Task details.
Up to and including the line containing "S = bpy.context.scene;", please reproduce the lines of the listing below, starting from the top.

Recorded data.
┄┄┄┄┄┄┄┄┄┄┄┄┄┄┄┄┄┄┄┄
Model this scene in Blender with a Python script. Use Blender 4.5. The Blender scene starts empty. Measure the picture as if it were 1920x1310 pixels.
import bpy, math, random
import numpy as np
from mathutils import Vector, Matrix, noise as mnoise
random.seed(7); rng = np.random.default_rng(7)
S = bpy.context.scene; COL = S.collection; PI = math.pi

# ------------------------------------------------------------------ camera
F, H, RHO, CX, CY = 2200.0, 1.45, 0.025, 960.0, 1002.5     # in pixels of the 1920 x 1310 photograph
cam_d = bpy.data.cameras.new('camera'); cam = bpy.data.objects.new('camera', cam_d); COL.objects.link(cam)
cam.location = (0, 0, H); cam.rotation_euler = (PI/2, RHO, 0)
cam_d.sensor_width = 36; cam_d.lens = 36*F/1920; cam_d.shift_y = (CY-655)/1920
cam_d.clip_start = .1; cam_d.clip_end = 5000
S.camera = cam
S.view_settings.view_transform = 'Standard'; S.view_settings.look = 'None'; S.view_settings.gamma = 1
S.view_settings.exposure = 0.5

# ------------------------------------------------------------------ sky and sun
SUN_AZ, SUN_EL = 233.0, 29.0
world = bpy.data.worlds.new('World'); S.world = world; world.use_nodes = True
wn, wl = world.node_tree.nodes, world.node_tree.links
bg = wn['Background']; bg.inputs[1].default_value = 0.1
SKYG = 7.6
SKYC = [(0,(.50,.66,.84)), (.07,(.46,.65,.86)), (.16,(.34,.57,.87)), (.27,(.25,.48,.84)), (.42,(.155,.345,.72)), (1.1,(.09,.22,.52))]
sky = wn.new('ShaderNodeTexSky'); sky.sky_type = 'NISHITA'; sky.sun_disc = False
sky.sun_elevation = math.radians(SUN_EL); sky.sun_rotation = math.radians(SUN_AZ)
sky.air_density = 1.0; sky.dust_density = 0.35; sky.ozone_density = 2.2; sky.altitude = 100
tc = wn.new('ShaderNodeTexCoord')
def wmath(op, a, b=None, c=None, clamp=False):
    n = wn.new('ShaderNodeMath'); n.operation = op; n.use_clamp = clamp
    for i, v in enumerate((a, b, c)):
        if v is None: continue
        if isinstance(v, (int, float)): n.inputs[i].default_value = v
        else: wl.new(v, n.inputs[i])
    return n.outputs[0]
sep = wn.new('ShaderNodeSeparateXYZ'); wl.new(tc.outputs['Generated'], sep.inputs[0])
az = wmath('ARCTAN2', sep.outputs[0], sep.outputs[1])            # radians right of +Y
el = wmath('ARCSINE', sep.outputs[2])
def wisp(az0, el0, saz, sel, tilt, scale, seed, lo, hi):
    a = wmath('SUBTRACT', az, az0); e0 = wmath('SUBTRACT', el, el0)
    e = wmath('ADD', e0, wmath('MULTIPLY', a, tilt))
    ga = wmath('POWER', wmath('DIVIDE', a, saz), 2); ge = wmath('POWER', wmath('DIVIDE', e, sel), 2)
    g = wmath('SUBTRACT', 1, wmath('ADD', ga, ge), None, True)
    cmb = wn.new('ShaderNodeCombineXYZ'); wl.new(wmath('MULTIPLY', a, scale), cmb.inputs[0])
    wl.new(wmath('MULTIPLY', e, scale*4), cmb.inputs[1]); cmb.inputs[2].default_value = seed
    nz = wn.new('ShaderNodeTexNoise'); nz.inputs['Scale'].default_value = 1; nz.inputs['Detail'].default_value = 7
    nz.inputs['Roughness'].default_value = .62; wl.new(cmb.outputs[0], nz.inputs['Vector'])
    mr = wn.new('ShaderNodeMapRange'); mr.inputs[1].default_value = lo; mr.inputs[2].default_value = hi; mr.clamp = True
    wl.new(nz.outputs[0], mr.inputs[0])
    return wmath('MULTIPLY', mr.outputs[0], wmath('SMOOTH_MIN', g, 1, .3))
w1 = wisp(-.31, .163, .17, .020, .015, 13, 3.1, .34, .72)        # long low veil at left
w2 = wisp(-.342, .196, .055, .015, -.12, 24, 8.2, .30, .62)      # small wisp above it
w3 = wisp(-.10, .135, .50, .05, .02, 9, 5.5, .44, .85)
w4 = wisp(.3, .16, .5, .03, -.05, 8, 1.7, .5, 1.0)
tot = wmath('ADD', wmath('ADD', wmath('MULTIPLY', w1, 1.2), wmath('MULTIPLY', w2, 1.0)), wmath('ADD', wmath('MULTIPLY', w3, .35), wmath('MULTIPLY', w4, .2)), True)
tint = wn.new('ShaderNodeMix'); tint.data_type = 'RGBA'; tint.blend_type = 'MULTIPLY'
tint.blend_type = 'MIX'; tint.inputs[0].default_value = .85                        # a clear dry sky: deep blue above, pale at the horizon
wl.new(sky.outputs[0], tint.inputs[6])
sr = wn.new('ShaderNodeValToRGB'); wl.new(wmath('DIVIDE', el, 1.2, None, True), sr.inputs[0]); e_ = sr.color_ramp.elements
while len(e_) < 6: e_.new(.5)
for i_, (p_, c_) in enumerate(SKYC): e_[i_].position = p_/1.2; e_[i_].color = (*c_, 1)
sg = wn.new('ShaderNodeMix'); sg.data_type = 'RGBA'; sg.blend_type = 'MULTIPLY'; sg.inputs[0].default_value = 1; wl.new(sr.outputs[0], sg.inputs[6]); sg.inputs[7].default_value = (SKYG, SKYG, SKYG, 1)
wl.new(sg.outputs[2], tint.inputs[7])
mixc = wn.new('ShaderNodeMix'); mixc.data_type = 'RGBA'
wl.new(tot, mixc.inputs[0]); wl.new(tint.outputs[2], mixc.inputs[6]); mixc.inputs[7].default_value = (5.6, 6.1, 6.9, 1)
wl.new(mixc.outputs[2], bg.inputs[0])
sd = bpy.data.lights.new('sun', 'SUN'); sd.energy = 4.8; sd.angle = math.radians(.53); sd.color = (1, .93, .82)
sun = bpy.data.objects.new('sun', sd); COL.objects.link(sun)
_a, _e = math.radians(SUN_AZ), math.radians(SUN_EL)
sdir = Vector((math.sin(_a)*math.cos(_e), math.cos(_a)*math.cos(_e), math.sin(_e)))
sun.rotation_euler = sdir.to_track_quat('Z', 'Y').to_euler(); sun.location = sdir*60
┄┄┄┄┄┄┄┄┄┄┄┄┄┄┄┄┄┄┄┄
Complete answer.
Model this scene in Blender with a Python script. Use Blender 4.5. The Blender scene starts empty. Measure the picture as if it were 1920x1310 pixels.
import bpy, math, random
import numpy as np
from mathutils import Vector, Matrix, noise as mnoise
random.seed(7); rng = np.random.default_rng(7)
S = bpy.context.scene; COL = S.collection; PI = math.pi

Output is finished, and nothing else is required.